Chad Barklay, a senior research engineer in the University of Dayton Research Institute's Energy Technologies and Materials division, developed the layout and assembly procedures for the radioisotope power system that will operate Curiosity's wheels, robotic arm, computers, radio and instruments. "We helped build the proverbial tail on the Curiosity dog," said Barklay, referring to the power generator attached to the back end of the rover – whose design, including camera "head," make it appear somewhat canine-like.

Barklay studied materials engineering at the University of Dayton, receiving his master's in 2004 and a doctorate in 2007.

He designed the layout and assembly procedures under contract to the Idaho National Laboratory, which assembled and tested the Multi-Mission Radioisotope Thermoelectric Generator. The power system works by converting heat created by naturally decaying isotopes into electricity to power the rover. Heat from the generator will also be used to keep the rover's mechanical, computer and communication systems at operating temperature.

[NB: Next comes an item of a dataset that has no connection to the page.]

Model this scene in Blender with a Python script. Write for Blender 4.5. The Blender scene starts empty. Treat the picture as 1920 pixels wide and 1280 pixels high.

The system will generate enough electricity to power "the most advanced payload of scientific gear ever used on Mars' surface" and throughout the length of the mission, currently scheduled to take one Martian year, or 687 Earth days, according to an Idaho National Laboratory Research Fact Sheet: The rover will look for and preserve evidence in the Martian surface that may point to whether conditions were ever favorable for microbial life.

Prior to the MSL launch, Barklay also participated on a team of scientists who determined which tests would be needed to ensure that the power system will properly function after the lab lands. "The MSL will go through a series of pyro shock events, such as parachute deployment and retro rocket firing, as it goes through entry, descent and landing," Barklay said. "We needed to make sure that the power system could withstand these events and remain operational to execute its mission after landing."